What Does Compliance Mean and Why Do We Need It?

Team lead teaching junior best practices

Compliance in software development means to comply with the standards of software development. This process requires that there is extensive documentation in order to process compliance. However, that often runs into problems with many software teams, especially those that conform to the agile methodology.

There is a common belief that agile prioritizes openness to change and work over comprehensive and binding documentation. However, the actual situation is a little different. The truth is that agile isn’t actually against creating documentation. Agile is just against creating documentation, or anything, that doesn’t add value to the overall project.

However, in the case of software compliance, it does add value to the project. Using it, developers can easily create high quality software products consistently. And as software development today is all about providing value to the consumer, it means that even agile can and does use some form of documentation to help it adopt software development standards.

The world of software engineering is a vast one, and software quality assurance is part of that. Therefore, its understandable that a methodology as adaptive as agile would be able to accommodate the inclusion of software documentation into it, in order to judge compliance.

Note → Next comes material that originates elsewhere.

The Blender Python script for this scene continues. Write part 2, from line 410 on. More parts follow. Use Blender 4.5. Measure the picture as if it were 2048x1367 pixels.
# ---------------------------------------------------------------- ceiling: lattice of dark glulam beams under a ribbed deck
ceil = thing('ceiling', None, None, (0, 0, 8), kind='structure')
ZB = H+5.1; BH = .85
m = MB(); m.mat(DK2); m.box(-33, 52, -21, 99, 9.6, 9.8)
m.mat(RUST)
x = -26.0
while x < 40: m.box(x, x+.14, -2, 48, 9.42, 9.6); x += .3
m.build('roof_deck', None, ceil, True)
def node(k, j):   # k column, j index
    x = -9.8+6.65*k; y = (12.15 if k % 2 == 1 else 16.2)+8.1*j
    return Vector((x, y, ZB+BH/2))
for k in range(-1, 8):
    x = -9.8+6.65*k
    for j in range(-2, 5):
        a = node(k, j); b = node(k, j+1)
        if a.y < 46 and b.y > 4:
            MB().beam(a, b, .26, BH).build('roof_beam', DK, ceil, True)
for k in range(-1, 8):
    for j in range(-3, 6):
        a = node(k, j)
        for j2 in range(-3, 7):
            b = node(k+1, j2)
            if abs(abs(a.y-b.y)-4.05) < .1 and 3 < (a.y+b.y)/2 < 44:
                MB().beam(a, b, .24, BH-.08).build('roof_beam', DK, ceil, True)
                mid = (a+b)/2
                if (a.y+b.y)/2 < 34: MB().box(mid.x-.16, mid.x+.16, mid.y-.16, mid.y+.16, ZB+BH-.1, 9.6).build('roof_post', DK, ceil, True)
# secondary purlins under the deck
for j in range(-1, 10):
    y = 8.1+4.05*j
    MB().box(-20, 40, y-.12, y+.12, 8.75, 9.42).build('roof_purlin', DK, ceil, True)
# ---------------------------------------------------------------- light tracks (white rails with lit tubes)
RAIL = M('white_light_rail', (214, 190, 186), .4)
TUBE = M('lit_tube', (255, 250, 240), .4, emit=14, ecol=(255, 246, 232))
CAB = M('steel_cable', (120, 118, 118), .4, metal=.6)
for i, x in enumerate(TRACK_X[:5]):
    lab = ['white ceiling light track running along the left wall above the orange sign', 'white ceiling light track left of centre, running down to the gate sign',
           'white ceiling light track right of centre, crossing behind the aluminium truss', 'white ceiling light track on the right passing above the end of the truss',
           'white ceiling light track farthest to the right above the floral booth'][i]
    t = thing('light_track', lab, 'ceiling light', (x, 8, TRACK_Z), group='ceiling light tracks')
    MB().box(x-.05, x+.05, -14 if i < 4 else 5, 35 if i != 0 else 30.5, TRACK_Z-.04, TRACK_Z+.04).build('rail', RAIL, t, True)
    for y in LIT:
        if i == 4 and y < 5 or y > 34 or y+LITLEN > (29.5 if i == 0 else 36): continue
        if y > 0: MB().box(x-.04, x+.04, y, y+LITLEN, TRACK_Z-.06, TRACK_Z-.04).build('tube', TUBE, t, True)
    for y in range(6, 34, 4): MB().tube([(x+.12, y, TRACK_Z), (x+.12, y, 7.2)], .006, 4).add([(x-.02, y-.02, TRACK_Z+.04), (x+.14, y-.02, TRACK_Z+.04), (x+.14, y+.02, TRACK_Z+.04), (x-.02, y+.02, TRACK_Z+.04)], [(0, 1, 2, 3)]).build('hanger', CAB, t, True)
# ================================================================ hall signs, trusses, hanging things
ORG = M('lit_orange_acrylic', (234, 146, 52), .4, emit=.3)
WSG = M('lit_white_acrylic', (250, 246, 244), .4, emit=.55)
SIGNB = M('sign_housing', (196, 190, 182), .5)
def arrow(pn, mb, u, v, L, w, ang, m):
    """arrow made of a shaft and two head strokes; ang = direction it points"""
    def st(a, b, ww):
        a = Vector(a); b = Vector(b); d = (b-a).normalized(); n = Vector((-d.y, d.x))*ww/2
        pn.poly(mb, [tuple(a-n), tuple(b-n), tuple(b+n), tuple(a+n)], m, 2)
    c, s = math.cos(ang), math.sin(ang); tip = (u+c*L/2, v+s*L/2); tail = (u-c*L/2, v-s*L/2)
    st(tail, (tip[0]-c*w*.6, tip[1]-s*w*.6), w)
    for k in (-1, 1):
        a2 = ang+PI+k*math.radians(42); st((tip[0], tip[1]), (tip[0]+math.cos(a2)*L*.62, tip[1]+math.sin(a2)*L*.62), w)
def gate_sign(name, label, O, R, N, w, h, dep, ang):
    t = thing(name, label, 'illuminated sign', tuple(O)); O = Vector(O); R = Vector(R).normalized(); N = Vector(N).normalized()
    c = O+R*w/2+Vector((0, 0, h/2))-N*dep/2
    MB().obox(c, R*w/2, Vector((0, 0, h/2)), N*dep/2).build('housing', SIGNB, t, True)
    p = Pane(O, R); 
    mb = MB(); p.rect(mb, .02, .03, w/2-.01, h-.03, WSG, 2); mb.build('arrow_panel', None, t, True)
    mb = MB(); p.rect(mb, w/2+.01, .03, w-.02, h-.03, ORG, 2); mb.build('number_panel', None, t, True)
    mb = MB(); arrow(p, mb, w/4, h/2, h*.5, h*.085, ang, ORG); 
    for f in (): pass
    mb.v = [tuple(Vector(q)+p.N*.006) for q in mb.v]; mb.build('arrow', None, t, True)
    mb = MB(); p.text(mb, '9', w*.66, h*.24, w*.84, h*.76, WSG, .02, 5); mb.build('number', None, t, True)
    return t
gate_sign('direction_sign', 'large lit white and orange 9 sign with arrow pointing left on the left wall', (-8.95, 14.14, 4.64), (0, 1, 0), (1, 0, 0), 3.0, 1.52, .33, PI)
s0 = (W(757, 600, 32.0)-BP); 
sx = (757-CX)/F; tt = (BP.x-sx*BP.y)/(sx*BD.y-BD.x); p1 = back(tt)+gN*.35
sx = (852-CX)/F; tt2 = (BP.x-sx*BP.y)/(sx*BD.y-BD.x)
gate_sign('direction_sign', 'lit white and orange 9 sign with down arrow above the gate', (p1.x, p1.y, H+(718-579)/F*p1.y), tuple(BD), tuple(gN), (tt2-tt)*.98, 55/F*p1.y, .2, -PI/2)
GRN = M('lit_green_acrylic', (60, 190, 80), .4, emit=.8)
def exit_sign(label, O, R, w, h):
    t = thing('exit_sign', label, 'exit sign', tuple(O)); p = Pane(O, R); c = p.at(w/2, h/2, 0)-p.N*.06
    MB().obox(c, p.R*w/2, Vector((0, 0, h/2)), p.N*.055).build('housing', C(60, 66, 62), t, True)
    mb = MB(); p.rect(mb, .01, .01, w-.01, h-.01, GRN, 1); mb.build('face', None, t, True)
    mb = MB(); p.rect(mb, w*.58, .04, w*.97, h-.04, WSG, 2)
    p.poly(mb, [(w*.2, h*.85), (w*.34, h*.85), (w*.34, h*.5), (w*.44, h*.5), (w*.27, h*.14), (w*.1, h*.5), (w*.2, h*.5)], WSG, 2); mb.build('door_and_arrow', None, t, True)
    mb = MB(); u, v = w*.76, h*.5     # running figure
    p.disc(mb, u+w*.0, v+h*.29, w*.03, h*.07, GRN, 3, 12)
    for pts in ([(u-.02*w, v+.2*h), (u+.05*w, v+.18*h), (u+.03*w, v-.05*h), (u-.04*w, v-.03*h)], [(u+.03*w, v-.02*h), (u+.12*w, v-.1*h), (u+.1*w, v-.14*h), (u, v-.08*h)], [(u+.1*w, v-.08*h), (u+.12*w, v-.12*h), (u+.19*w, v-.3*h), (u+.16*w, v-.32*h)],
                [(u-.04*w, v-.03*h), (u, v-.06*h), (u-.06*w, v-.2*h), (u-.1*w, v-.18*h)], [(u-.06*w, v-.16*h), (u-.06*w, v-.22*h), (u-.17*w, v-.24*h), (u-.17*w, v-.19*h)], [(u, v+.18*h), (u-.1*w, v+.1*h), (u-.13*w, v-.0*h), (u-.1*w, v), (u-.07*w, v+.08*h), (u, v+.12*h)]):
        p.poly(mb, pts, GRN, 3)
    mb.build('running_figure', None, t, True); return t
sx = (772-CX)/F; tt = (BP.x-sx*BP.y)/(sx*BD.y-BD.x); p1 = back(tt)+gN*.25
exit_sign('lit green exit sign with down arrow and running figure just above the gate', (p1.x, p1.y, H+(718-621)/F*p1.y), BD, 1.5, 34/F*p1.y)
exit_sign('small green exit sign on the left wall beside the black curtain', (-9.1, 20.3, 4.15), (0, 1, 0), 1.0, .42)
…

What Does Poor Quality Cost?

Developers discussing QA feedback

The impact of quality in the absence of failure is quite apparent when seen. It usually presents with a lack of consistency in quality, as well as production. Most people assume that poor quality products cost a business less to produce.

And while this may be true for industrial production, the opposite is true for software development. In software development, a poor quality product is what ends up costing more. From dealing with its problems in the first place, to spending more time and resources in fixing them, software products with little to no quality adherence can end up overrunning the project budget quite quickly.

Now, its often seen that many of the bugs or issues found in software that can result in major to near-catastrophic failures are because of developers cutting corners, and creating subpar codebases. And the reason for that is that there is a lack of standards compliance in those teams. If those developers are audited according to the software development standards set right from the start, chances are that the issues could be greatly reduced in number.

According to famous Dutch computer engineer Edsger Dijkstra in an interview, the hallmark of a reliable and effective programmer is to spend the least amount of time debugging their code, by ensuring that they do not introduce them in the first place.

Similarly, according to a market researcher who has been studying the software development industry for decades, there is a visible trend in software development cost based on standards compliance. According to the researcher, the cost for a project rises significantly from phase to phase, starting from the requirements gathering and then moving on up. However, based on their quality control and compliance, the change tapers off in later stages if software development standards are followed, and rises steeply if not.

We can say that based on how well you adhere to the quality standards, your costs rising can be healthy, or pathological.

The Need for Adopting and Following Software Development Standards

Team of QA and developers

We know that software development standards have a great impact on the quality of product being delivered, as well as its overall cost and ease of maintainability. Therefore, we need to adopt and comply with those standards, even when you are outsourcing QA.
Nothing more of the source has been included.